TQ:  You also work as a game designer and writer. How does this affect (or not) your novel and short story writing?

Richard:  Writing fiction and writing games are, for me, such functionally different things that in a lot of ways they serve as breaks from each other. There's a ton of stuff in my fiction toolkit that I never need to unpack for game writing, and when I'm writing fiction I never have to worry about player agency or collaborating with developers in other disciplines. So when things are going well the two sorts of writing kind of serve as a break from one another, and I can recharge the fiction side while I'm doing game work. And if things aren't going well, I always have a project on the other side of the fence to flip to and work on while giving the problematic story or game a break.



TQ:  Which question about your writing do you wish someone would ask? Ask it and answer it!

RichardWhy do you write the scary stuff?
(or, as my mother phrases it, "When are you going to write something nice?")

One of the more interesting things my wife has said about my writing is that the real horror of it is that people don't change. And there's a lot of truth to that, and it calls out the fact that the stuff I find scariest - to write about or in real life - is people. What's interesting to me to write about is people, not tentacle monsters or werewolf ninjas or whatnot, and horror fiction lets you put people - well, characters - under some unique and interesting stresses. That's where I find stories, in the moments when people get pushed into an impossible place by something impossible and they either shine or break - or a little bit of both.



TQ:  Describe “Beer and Pennies”, which will be published in Genius Loci, in 140 characters or less.

Richard:  The problem with investigating a place like the Devil's Tramping Ground is that sometimes you find the Devil there, and you catch his eye...



TQ:  Tell us something about “Beer and Pennies” that will not give away the story.

Richard:  It features the same main character as my story "The Man Who Built Haunted Houses" in the Haunted anthology, and "A Meeting at the Devil's House" in The New Gothic. In fact, this is his origin story, so if you want to know how a nice guy like that got tangled up with the Devil, this is the place to look.



TQ:  What was your inspiration for “Beer and Pennies”? Have you ever encountered a Genius loci?

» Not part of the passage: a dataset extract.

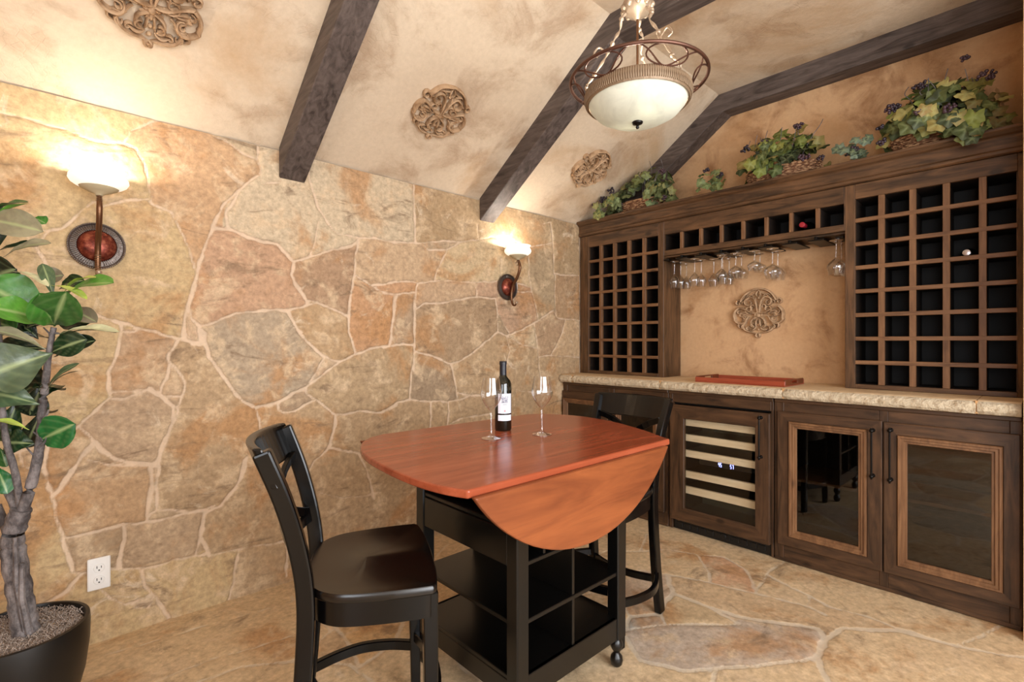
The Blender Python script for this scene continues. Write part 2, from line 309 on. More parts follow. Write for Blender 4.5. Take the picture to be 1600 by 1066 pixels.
WALL_JOINTS=[[4,[[-3.288,2.037],[-3.258,2.037],[-3.212,2.035],[-3.16,2.022],[-3.116,2.016],[-3.066,2.008],[-3.019,2.002],[-2.977,2.006],[-2.934,2.021]]],[4,[[-2.934,2.021],[-2.896,2.004],[-2.87,1.954],[-2.85,1.894],[-2.84,1.823],[-2.83,1.784]]],[4,[[-2.934,2.021],[-2.902,2.078],[-2.796,2.162]]],[4,[[-3.288,1.629],[-3.218,1.626],[-3.165,1.623],[-3.122,1.633],[-3.077,1.693],[-3.031,1.76],[-3.001,1.744],[-2.934,1.779],[-2.85,1.805],[-2.83,1.784]]],[6,[[-3.165,1.623],[-3.192,1.558],[-3.165,1.496]]],[4,[[-2.83,1.784],[-2.769,1.762],[-2.726,1.677],[-2.698,1.613],[-2.683,1.524]]],[4,[[-2.601,2.14],[-2.546,2.128],[-2.489,2.089],[-2.43,2.077],[-2.405,2.032]]],[6,[[-2.405,2.032],[-2.422,2.088],[-2.422,2.171]]],[4,[[-2.405,2.032],[-2.398,1.967],[-2.321,1.985]]],[6,[[-2.405,2.032],[-2.413,2.007],[-2.489,1.926],[-2.554,1.851],[-2.593,1.755],[-2.624,1.681],[-2.646,1.608],[-2.669,1.52],[-2.684,1.407]]],[6,[[-2.497,1.907],[-2.554,1.789],[-2.55,1.736],[-2.538,1.72]]],[9,[[-2.593,1.755],[-2.608,1.714],[-2.538,1.72],[-2.464,1.699],[-2.396,1.686],[-2.334,1.68],[-2.298,1.642],[-2.251,1.599]]],[6,[[-2.251,1.599],[-2.184,1.631],[-2.105,1.665],[-2.022,1.691],[-1.946,1.721],[-1.901,1.769]]],[9,[[-2.251,1.599],[-2.261,1.54],[-2.232,1.475],[-2.189,1.414],[-2.179,1.395]]],[6,[[-2.284,1.351],[-2.223,1.373],[-2.135,1.407],[-2.053,1.371],[-1.962,1.333]]],[4,[[-2.189,1.414],[-2.135,1.407]]],[6,[[-2.179,2.1],[-2.17,2.033],[-2.145,1.969],[-2.125,1.893],[-2.064,1.812],[-2.022,1.778],[-1.901,1.772],[-1.797,1.784],[-1.668,1.774]]],[4,[[-2.13,1.822],[-2.145,1.71],[-2.165,1.643]]],[6,[[-1.901,1.769],[-1.918,1.677],[-1.924,1.571],[-1.946,1.475],[-1.959,1.338],[-1.962,1.249]]],[4,[[-1.918,1.561],[-1.833,1.515],[-1.668,1.55]]],[4,[[-1.833,1.515],[-1.761,1.488],[-1.668,1.477]]],[6,[[-1.682,1.476],[-1.688,1.37],[-1.706,1.252]]],[6,[[-1.675,1.475],[-1.694,1.33],[-1.713,1.183]]],[6,[[-2.658,1.267],[-2.593,1.294],[-2.522,1.328],[-2.43,1.35],[-2.334,1.354],[-2.284,1.351]]],[9,[[-2.284,1.351],[-2.251,1.29],[-2.213,1.245]]],[9,[[-2.237,1.265],[-2.184,1.197],[-2.135,1.147],[-2.094,1.121]]],[9,[[-2.665,1.274],[-2.639,1.236],[-2.639,1.206],[-2.624,1.136],[-2.577,1.056],[-2.53,0.973],[-2.481,0.916],[-2.426,0.879],[-2.37,0.892],[-2.325,0.903],[-2.261,0.936],[-2.194,0.961]]],[9,[[-2.691,1.187],[-2.665,1.187],[-2.639,1.206]]],[9,[[-2.658,1.262],[-2.658,1.188]]],[4,[[-2.094,1.121],[-2.135,1.047],[-2.175,0.979],[-2.194,0.961]]],[6,[[-2.094,1.121],[-2.043,1.099],[-2.0,1.093]]],[6,[[-2.194,0.961],[-2.135,1.007],[-2.064,1.054],[-2.0,1.093],[-1.924,1.128],[-1.833,1.159],[-1.749,1.176],[-1.668,1.183]]],[6,[[-1.75,1.176],[-1.553,1.182]]],[6,[[-1.951,1.458],[-1.962,1.342],[-1.957,1.249],[-1.924,1.144],[-1.924,1.128]]],[6,[[-2.194,0.961],[-2.184,0.931],[-2.125,0.886],[-2.084,0.853],[-2.032,0.812]]],[6,[[-2.032,0.812],[-1.979,0.807],[-1.913,0.816],[-1.761,0.796],[-1.668,0.827]]],[6,[[-1.75,0.801],[-1.664,0.843],[-1.56,0.852],[-1.438,0.836],[-1.308,0.817],[-1.202,0.83],[-1.123,0.842],[-1.042,0.836],[-0.941,0.842],[-0.871,0.844]]],[9,[[-2.032,0.812],[-2.032,0.746],[-2.064,0.678],[-2.069,0.638]]],[4,[[-2.069,0.638],[-2.145,0.58],[-2.184,0.517]]],[6,[[-2.069,0.638],[-1.99,0.611],[-1.901,0.582],[-1.867,0.502],[-1.833,0.41],[-1.809,0.313]]],[6,[[-2.325,0.903],[-2.321,0.864],[-2.298,0.851],[-2.242,0.852],[-2.175,0.881],[-2.145,0.893]]],[6,[[-2.426,0.879],[-2.418,0.818],[-2.405,0.761],[-2.413,0.688]]],[9,[[-2.464,0.65],[-2.489,0.554],[-2.522,0.506],[-2.546,0.47]]],[9,[[-2.477,0.637],[-2.497,0.541],[-2.538,0.486],[-2.577,0.442],[-2.631,0.428]]],[2,[[-2.184,0.432],[-2.084,0.397],[-2.011,0.356],[-1.906,0.349],[-1.773,0.338]]],[6,[[-1.553,2.157],[-1.547,1.974],[-1.54,1.797]]],[4,[[-1.75,1.779],[-1.651,1.782],[-1.54,1.791],[-1.352,1.828],[-1.202,1.849],[-1.042,1.877],[-0.941,1.917],[-0.781,1.92],[-0.551,1.895],[-0.343,1.951]]],[4,[[-1.472,1.788],[-1.452,1.762],[-1.308,1.78],[-1.202,1.846]]],[4,[[-1.308,1.78],[-1.337,1.734],[-1.381,1.645],[-1.402,1.575]]],[4,[[-1.75,1.532],[-1.638,1.552],[-1.527,1.556],[-1.402,1.575],[-1.278,1.586],[-1.091,1.591],[-0.888,1.614],[-0.687,1.616],[-0.555,1.599]]],[6,[[-1.75,1.477],[-1.651,1.475],[-1.54,1.497],[-1.523,1.556]]],[9,[[-1.67,1.472],[-1.689,1.348],[-1.711,1.175]]],[6,[[-1.75,1.17],[-1.676,1.178],[-1.547,1.178]]],[6,[[-1.527,1.556],[-1.54,1.445],[-1.544,1.307],[-1.547,1.146],[-1.549,1.024]]],[6,[[-1.54,1.393],[-1.479,1.431],[-1.352,1.441],[-1.202,1.476],[-1.075,1.494],[-0.897,1.499]]],[4,[[-1.091,1.591],[-1.067,1.535],[-1.072,1.494]]],[4,[[-0.897,1.499],[-0.885,1.376],[-0.885,1.27]]],[6,[[-0.885,1.27],[-0.975,1.21],[-1.075,1.14],[-1.218,1.067],[-1.278,1.057],[-1.424,1.114],[-1.54,1.14]]],[6,[[-0.885,1.27],[-0.799,1.237],[-0.649,1.287],[-0.49,1.354],[-0.31,1.44]]],[2,[[-0.885,1.402],[-0.771,1.258]]],[4,[[-0.58,1.877],[-0.58,1.695],[-0.551,1.571],[-0.51,1.46],[-0.48,1.361]]],[4,[[-0.706,1.56],[-0.551,1.564]]],[2,[[-1.058,1.983],[-1.05,1.876]]],[2,[[-0.853,1.776],[-0.853,1.617]]],[4,[[-0.428,2.084],[-0.343,2.112],[-0.321,1.954],[-0.31,1.808],[-0.31,1.727],[-0.292,1.707],[-0.299,1.544],[-0.284,1.396],[-0.255,1.383],[-0.164,1.375],[-0.004,1.372]]],[4,[[-0.31,1.727],[-0.164,1.721],[-0.004,1.736]]],[4,[[-0.31,1.44],[-0.284,1.396]]],[4,[[-0.176,1.37],[-0.21,1.264],[-0.277,1.174],[-0.343,1.094]]],[4,[[-0.799,1.237],[-0.771,1.136],[-0.799,1.049],[-0.799,1.002]]],[4,[[-0.799,1.237],[-0.649,1.183],[-0.5,1.147]]],[4,[[-0.52,1.339],[-0.5,1.218],[-0.48,1.097],[-0.465,0.98],[-0.453,0.931]]],[4,[[-0.48,1.089],[-0.321,1.094],[-0.009,1.072]]],[9,[[0.001,2.153],[0.008,1.967],[0.008,0.955]]],[6,[[-1.549,1.484],[-1.547,1.138],[-1.567,1.001],[-1.58,0.853]]],[6,[[-1.278,1.055],[-1.248,0.95],[-1.225,0.838]]],[4,[[-1.225,0.875],[-1.139,0.85],[-1.042,0.836]]],[6,[[-1.431,0.83],[-1.426,0.735],[-1.452,0.62]]],[6,[[-1.301,0.813],[-1.293,0.758],[-1.308,0.65]]],[4,[[-1.293,0.672],[-1.202,0.699],[-1.075,0.711],[-0.941,0.704]]],[2,[[-0.706,0.859],[-0.57,0.83],[-0.428,0.805]]],[6,[[-3.054,1.322],[-2.983,1.294],[-2.934,1.276],[-2.883,1.257],[-2.83,1.246],[-2.762,1.218],[-2.719,1.201],[-2.641,1.19]]],[6,[[-2.934,1.276],[-2.943,1.213],[-2.959,1.135],[-2.98,1.073],[-2.977,1.018],[-2.971,0.971]]],[4,[[-2.934,1.237],[-2.896,1.241],[-2.883,1.257]]],[4,[[-2.971,0.998],[-2.896,0.993],[-2.85,0.998]]],[4,[[-2.971,0.971],[-2.928,0.964],[-2.85,0.998]]],[9,[[-2.85,0.998],[-2.796,0.958],[-2.758,0.913],[-2.765,0.839],[-2.796,0.752],[-2.817,0.692]]],[6,[[-2.741,1.201],[-2.776,1.147],[-2.779,1.118],[-2.741,1.071],[-2.712,1.019],[-2.723,0.952],[-2.741,0.903],[-2.758,0.846]]],[6,[[-2.772,1.106],[-2.783,1.04],[-2.81,0.979]]],[4,[[-2.783,0.965],[-2.734,0.961],[-2.723,0.952]]],[6,[[-2.971,0.971],[-3.007,0.935],[-3.06,0.88],[-3.088,0.853],[-3.133,0.818],[-3.186,0.803],[-3.238,0.793],[-3.238,0.76]]],[6,[[-3.268,0.783],[-3.238,0.793]]],[6,[[-3.16,0.804],[-3.165,0.753],[-3.171,0.718],[-3.165,0.666],[-3.149,0.611],[-3.138,0.543],[-3.122,0.48],[-3.108,0.436]]],[6,[[-3.238,0.793],[-3.233,0.743],[-3.202,0.727],[-3.17,0.725]]],[6,[[-3.066,0.865],[-3.025,0.799]]],[9,[[-3.025,0.8],[-3.007,0.767],[-2.959,0.724],[-2.902,0.695],[-2.83,0.671],[-2.813,0.689],[-2.796,0.744]]],[9,[[-3.025,0.8],[-3.043,0.772],[-3.077,0.717],[-3.105,0.669],[-3.146,0.611]]],[9,[[-2.646,1.586],[-2.683,1.47],[-2.701,1.367],[-2.716,1.29],[-2.719,1.201]]],[6,[[-2.701,1.367],[-2.69,1.308],[-2.661,1.266]]],[6,[[-3.108,0.436],[-3.06,0.438],[-3.007,0.443],[-2.934,0.448],[-2.883,0.439],[-2.796,0.434],[-2.719,0.445],[-2.641,0.44],[-2.6,0.453]]],[6,[[-2.813,0.681],[-2.82,0.584],[-2.815,0.48],[-2.844,0.47],[-2.854,0.436]]],[9,[[-2.844,0.661],[-2.837,0.587],[-2.85,0.468]]],[6,[[-2.815,0.48],[-2.762,0.468],[-2.719,0.452]]],[6,[[-3.043,0.73],[-2.959,0.701],[-2.883,0.68],[-2.824,0.666]]],[9,[[-2.931,0.447],[-2.928,0.383],[-2.94,0.324],[-2.945,0.27]]],[9,[[-3.114,0.437],[-3.105,0.364],[-3.091,0.3]]],[4,[[-3.091,0.296],[-3.048,0.283],[-2.971,0.276],[-2.896,0.255],[-2.83,0.243],[-2.762,0.247],[-2.69,0.242],[-2.641,0.237]]],[4,[[-2.654,0.243],[-2.616,0.232],[-2.538,0.227],[-2.334,0.207],[-2.261,0.216]]],[9,[[-2.873,0.24],[-2.857,0.178],[-2.817,0.099],[-2.776,0.002]]],[4,[[-3.013,0.214],[-2.977,0.155],[-2.928,0.118],[-2.902,0.115],[-2.837,0.123],[-2.83,0.096],[-2.85,0.074],[-2.896,0.091],[-2.902,0.115]]],[9,[[-2.643,0.426],[-2.65,0.372],[-2.654,0.321],[-2.624,0.233]]],[4,[[-2.658,0.322],[-2.676,0.25]]],[6,[[-2.505,0.209],[-2.518,0.123],[-2.522,0.07],[-2.554,-0.008]]],[6,[[-3.066,0.286],[-3.105,0.238],[-3.165,0.207]]],[6,[[-2.289,0.262],[-2.279,0.125],[-2.289,0.032]]]]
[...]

Richard:  The story is set at The Devil's Tramping Ground, which is a legendary site here in North Carolina. It's a large circle of bare dirt that nothing has grown in for well over a century, and according to the stories, if you leave anything in the circle overnight, come morning it will have been thrown out past the edge by...something. Other stories say that the reason nothing grows there is because that's where the Devil spends his nights, walking in circles and thinking up new ways to bedevil mankind, and that he's the one who throws out whatever's left in the circle. And that imagery was absolutely irresistible to me. Once I had the idea of the Tramping Ground in my head, I could sort of walk it to its logical extreme - what happens when someone decides to spend the night in the circle - and then go beyond that.

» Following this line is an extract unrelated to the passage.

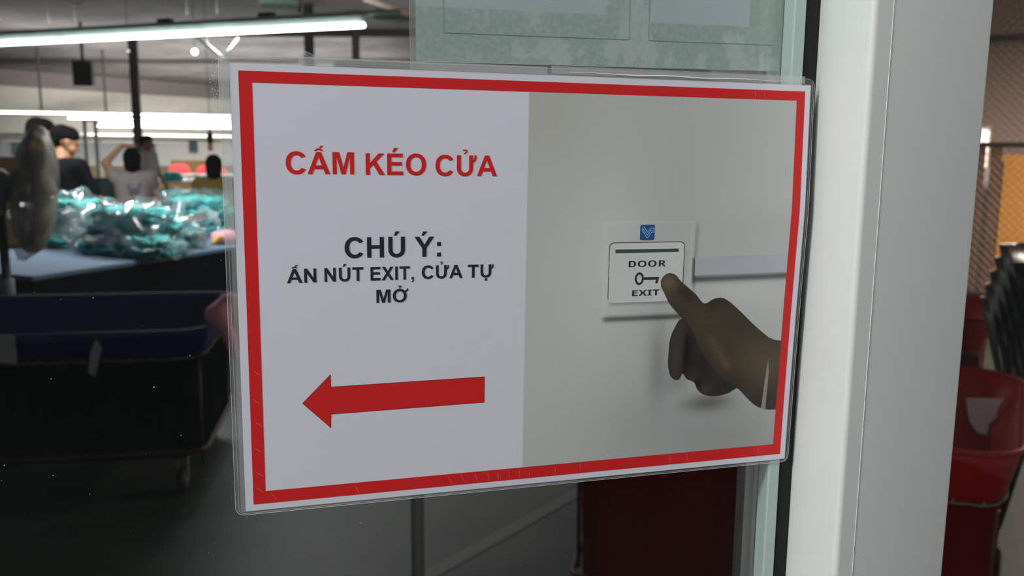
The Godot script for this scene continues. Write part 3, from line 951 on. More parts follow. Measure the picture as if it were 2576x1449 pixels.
func trolley(label: String, at: Vector3, turn: float, w: float, d: float, cloth: Material, liner: Material, rod: Material, h := 0.70, low := 0.17) -> Node3D:
	var t := thing("laundry_trolley", label, "trolley", at, turn, "laundry trolleys on castors")
	var r := 0.11
	# stiff upper band, open at the top
	var rows := []
	for q in [[0.0, 0.58], [0.012, 0.60], [0.03, 0.69], [0.035, h]]:
		rows.append(rrect(w + q[0] * 2, d + q[0] * 2, r, q[1]))
	for q in [[0.022, h - 0.004], [0.014, 0.68], [-0.034, 0.585], [-0.045, 0.35], [-0.06, low + 0.04]]:
		rows.append(rrect(w + q[0] * 2, d + q[0] * 2, r, q[1]))
	var tub := g().smooth().grid(rows, true)
	tub.smooth(false).fan(rows[-1])
	part("tub", tub.done(), cloth, t)
	var rim := rrect(w + 0.075, d + 0.075, r + 0.01, h)
	rim.append(rim[0])
	part("rim", g().smooth().tube(rim, 0.0075, 8, false).done(), cloth, t)
	# hanging bag under the band, in upright pleats
	rows = []
	for k in 6:
		var y := lerpf(0.585, low, k / 5.0)
		var row := []
		var pts := rounded(-w / 2, -d / 2, w / 2, d / 2, r, 5)
		for i in pts.size():
			var a := pts[i]
			var b := pts[(i + 1) % pts.size()]
			var n := maxi(1, int(a.distance_to(b) / 0.014))
			for j in n:
				var p := a.lerp(b, float(j) / n)
				var nrm := p.normalized()
				var s := p.x * 2.1 + p.y * 1.7
				p += nrm * (0.006 * sin(s * 44.0) + 0.004 * sin(s * 97.0 + k * 0.3)) * (0.25 + 0.75 * sin(PI * k / 5.0)) - nrm * 0.012 * k / 5.0
				row.append(Vector3(p.x, y, p.y))
		rows.append(row)
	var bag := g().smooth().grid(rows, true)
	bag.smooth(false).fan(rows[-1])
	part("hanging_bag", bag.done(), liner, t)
	# lacing cord where bag and band meet, knotted every hand's breadth
	var cord := []
	var pts := rounded(-w / 2 - 0.012, -d / 2 - 0.012, w / 2 + 0.012, d / 2 + 0.012, r, 5)
	var cg := g().smooth()
	var cm := mat("dusty lacing cord", c8(112, 104, 76), 0.9)
	for i in pts.size() + 1:
		var a := pts[i % pts.size()]
		var b := pts[(i + 1) % pts.size()]
		var n := maxi(1, int(a.distance_to(b) / 0.04))
		for j in n:
			var p := a.lerp(b, float(j) / n)
			cord.append(Vector3(p.x, 0.583 + 0.0025 * sin(cord.size() * 1.9), p.y))
			if cord.size() % 2 == 0 and i < pts.size():
				cg.ellipsoid(cord[-1] + UP * 0.004, Vector3(0.004, 0.008, 0.004), 5)
	cg.tube(cord, 0.0032, 6, false)
	part("lacing_cord", cg.done(), cm, t)
	# steel frame under the bag
	var fr := g().smooth()
	for y in [low + 0.03]:
		var loop := rrect(w + 0.02, d + 0.02, 0.05, y)
		loop.append(loop[0])
		fr.tube(loop, 0.010, 8, false)
	for sx in [-1.0, 1.0]:
		for sz in [-1.0, 1.0]:
			fr.tube([Vector3(sx * (w / 2 - 0.01), 0.13, sz * (d / 2 - 0.02)), Vector3(sx * (w / 2 - 0.004), 0.575, sz * (d / 2 - 0.016))], 0.007, 6)
	if low > 0.15:
		fr.tube([Vector3(-w / 2, 0.38, d / 2 - 0.02), Vector3(-w / 2 + 0.55, 0.21, d / 2 + 0.005)], 0.007, 6)
	part("frame", fr.done(), rod, t)
	for sx in [-1.0, 1.0]:
		for sz in [-1.0, 1.0]:
			var c := Node3D.new()
			c.name = "castor"
			t.add_child(c, true)
			c.position = Vector3(sx * (w / 2 - 0.1), 0, sz * (d / 2 - 0.08))
			part("fork", g().box(Vector3(-0.02, 0.10, 0), Vector3(0.004, 0.09, 0.03)).box(Vector3(0.02, 0.10, 0), Vector3(0.004, 0.09, 0.03)).box(Vector3(0, 0.155, 0), Vector3(0.05, 0.03, 0.05)).done(), mat("zinc fork", c8(120, 116, 100), 0.5, 0.6), c)
			var tf := Transform3D(Basis(Vector3(0, 0, 1), PI / 2), Vector3(0, 0.052, 0.012))
			part("wheel", g().smooth().lathe([Vector2(0.0, -0.016), Vector2(0.046, -0.016), Vector2(0.052, -0.010), Vector2(0.052, 0.010), Vector2(0.046, 0.016), Vector2(0, 0.016)], 18, tf).done(), mat("black wheel", c8(22, 22, 24), 0.6), c)
			part("hub", g().smooth().lathe([Vector2(0.0, -0.02), Vector2(0.014, -0.02), Vector2(0.014, 0.02), Vector2(0, 0.02)], 12, tf).done(), mat("brass hub", c8(150, 140, 70), 0.4, 0.3), c)
	return t

func flat_piece(called: String, label: String, pts: Array, at: Vector3, turn: float, m: Material, tilt := 0.0) -> void:
	var sp := PackedVector2Array(pts)
	var o := solo(called, g().poly(sp, func(x: float, y: float): return Vector3(x, y, 0.004 * sin(x * 40.0 + y * 31.0))).done(), m, label, "label", at)
	o.rotation = Vector3(tilt, turn, 0)

func build_trolleys() -> void:
	var navy := mat("navy canvas", c8(9, 11, 92), 0.5, 0, {"metallic_specular": 0.25})
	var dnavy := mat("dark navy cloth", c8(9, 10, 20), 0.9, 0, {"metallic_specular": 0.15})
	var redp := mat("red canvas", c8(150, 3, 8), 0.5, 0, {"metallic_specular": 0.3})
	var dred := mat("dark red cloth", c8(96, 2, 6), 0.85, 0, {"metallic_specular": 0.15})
	var rod := mat("red steel rod", c8(58, 16, 10), 0.6)
	trolley("long navy blue laundry trolley with red steel frame below the inspection table", Vector3(-0.86, 0, -3.66), deg_to_rad(-6), 1.30, 0.88, navy, dnavy, rod)
	trolley("red pleated laundry trolley standing close behind the glass, below the notice", Vector3(1.236, 0, -2.0375), deg_to_rad(-29), 0.50, 0.52, redp, dred, rod, 0.70, 0.08)
	trolley("red laundry trolley right of the white post, scrap of white tape on its rim", Vector3(1.753, 0, -1.59), deg_to_rad(-47), 0.55, 0.83, redp, dred, rod, 0.72, 0.12)
	trolley("second red laundry trolley standing against the wire fence", Vector3(2.90, 0, -2.79), deg_to_rad(-47), 0.50, 0.6, redp, dred, rod, 0.74, 0.12)
	var tape := mat("torn white tape", c8(196, 184, 184), 0.8)
	var dull := mat("dull grey", c8(150, 154, 156), 0.85)  # grey of the two flat patches on the blue trolley
	flat_piece("tape_scrap", "torn white tape stuck inside the rim of the nearer red trolley", [Vector2(-0.05, 0.02), Vector2(0.055, 0.035), Vector2(0.04, 0.01), Vector2(0.03, -0.09), Vector2(-0.01, -0.085), Vector2(-0.035, -0.05)], Vector3(2.13, 0.635, -1.66), deg_to_rad(-46), tape)
	flat_piece("tape_scrap", "torn white tape hanging from the rim of the farther red trolley", [Vector2(-0.045, -0.05), Vector2(0.02, 0.04), Vector2(0.02, 0.0), Vector2(0.0, -0.02), Vector2(-0.02, -0.07)], Vector3(2.82, 0.60, -2.46), deg_to_rad(-46), tape)
	flat_piece("slanting_patch", "slanting grey patch over the cord of the blue trolley", [Vector2(-0.026, -0.055), Vector2(-0.002, -0.068), Vector2(0.03, 0.045), Vector2(0.012, 0.082), Vector2(-0.012, 0.03)], Vector3(-0.64, 0.60, -3.15), deg_to_rad(-6), dull)
	flat_piece("square_patch", "square grey patch on the band of the blue trolley", [Vector2(-0.05, -0.055), Vector2(0.03, -0.06), Vector2(0.03, 0.05), Vector2(-0.05, 0.055)], Vector3(-0.93, 0.665, -3.13), deg_to_rad(-6), dull)
	var bo := thing("barrier_post", "short slim grey steel post on the floor left of the red pleated trolley", "post", Vector3(0.425, 0, -2.06))
	part("upright", g().smooth().tube([Vector3(0, 0.008, 0), Vector3(0, 1.17, 0), Vector3(0, 1.19, 0)], [0.02, 0.02, 0.012], 14).done(), mat("grey post paint", c8(176, 182, 178), 0.5), bo)
	part("foot_plate", g().box(Vector3(0, 0.004, 0), Vector3(0.12, 0.008, 0.12), 0.002).done(), mat("grey post paint", c8(176, 182, 178), 0.5), bo)
	# pink cloths
	var pink := mat("pink cloth", c8(224, 148, 166), 0.9)
	var pc := g().smooth().nets([[Vector3(0, 0.02, 0), Vector3(0.05, 0.05, -0.03), 0.05, 0.045], [Vector3(0.05, 0.05, -0.03), Vector3(0.13, 0.03, 0.0), 0.05, 0.04], [Vector3(0.02, 0.02, 0.02), Vector3(0.06, -0.14, 0.03), 0.035, 0.02]], 0.009, 0.03)
	solo("cloth", pc.done(), pink, "pink cloth hanging over the corner of the blue trolley", "cloth", Vector3(-0.185, 0.72, -3.22))
	var pd := g().smooth().nets([[Vector3(0, 0.045, 0), Vector3(0.09, 0.05, 0.02), 0.05, 0.05], [Vector3(0.05, 0.05, 0.0), Vector3(0.13, 0.03, -0.03), 0.045, 0.04]], 0.01, 0.03)
	var t := thing("cloth_bundle", "small pink cloth bundle with a yellow edge on the table", "bundle", Vector3(-0.30, 0.75, -5.95))
	part("cloth", pd.done(), pink, t)
	part("yellow_edge", g().smooth().nets([[Vector3(-0.025, 0.02, 0.045), Vector3(0.02, 0.06, 0.055), 0.02, 0.015]], 0.006, 0.01).done(), mat("yellow cloth", c8(212, 178, 70), 0.9), t)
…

I can't say I encountered the spirit of the place when I finally went out there with my wife and some friends, but I did try to be respectful, and we picked up some of the trash other passers-by had left at the site. You know, just in case....



TQ:  Give us one of your favorite non-spoilery lines from “Beer and Pennies”.

Richard:
“You can call me the Devil,” he said with a grunt. “I don’t hold with being too familiar.”


TQ:  In which genre or genres does “Beer and Pennies” fit? In your opinion, are genre classifications still useful?

Richard:  If "inspired by a deep admiration for Manly Wade Wellman" isn't its own genre, I'd have to say it's very much a Southern Gothic. It doesn't have all of the checklist gothic touches - no crumbling old houses or deep family secrets - but it has that sense of lushness intertwined with shadows and rot that you get from Southern Gothics.

As for genres themselves, I think they're useful as guides, less useful when they become barriers. If a genre description is a help to the reader in that guides them to work they're going to like or an approach they want to try, then they can do a lot of good. It's just when they get used as cannon fodder in culture wars that they have a negative impact - "Oh, I never read science fiction/horror/romance/mysteries/stories about guys who shove fish down their pants", when said with disdain, is that sort of negativity in a nutshell, and all it does is keep people away from reading they might genuinely enjoy.



TQ:  What's next?

Richard:  I'm working on the 20th Anniversary Edition of Wraith: The Oblivion. That's the RPG I really cut my game design teeth on, so to speak, so I'm having a ton of fun working on that. I've also got fiction coming out in anthologies like Achtung! Cthulhu: Dark Tales from the Secret War and Gods, Memes and Monsters from Stoneskin, not to mention the Exalted tie-in anthology from Onyx Path and a few more beyond that. And the day job is keeping me busy with all sorts of fun things I can't talk about...yet.



TQ:  Thank you for joining us at The Qwillery.

Richard:  Thank you for having me. It's been a pleasure.





About Richard Dansky

Writer, game designer and cad, Richard Dansky was named one of the Top 20 videogame writers in the world in 2009 by Gamasutra. His work includes bestselling games such as Tom Clancy’s Splinter Cell: Blacklist, Far Cry, Tom Clancy’s Rainbow Six 3, and Outland. He has published six novels and the short fiction collection Snowbird Gothic, and is currently hard at work as the developer for the 20th Anniversary Edition of classic tabletop RPG Wraith: The Oblivion. Richard lives in North Carolina with his wife and their amorphously large collections of books and single malt whiskys.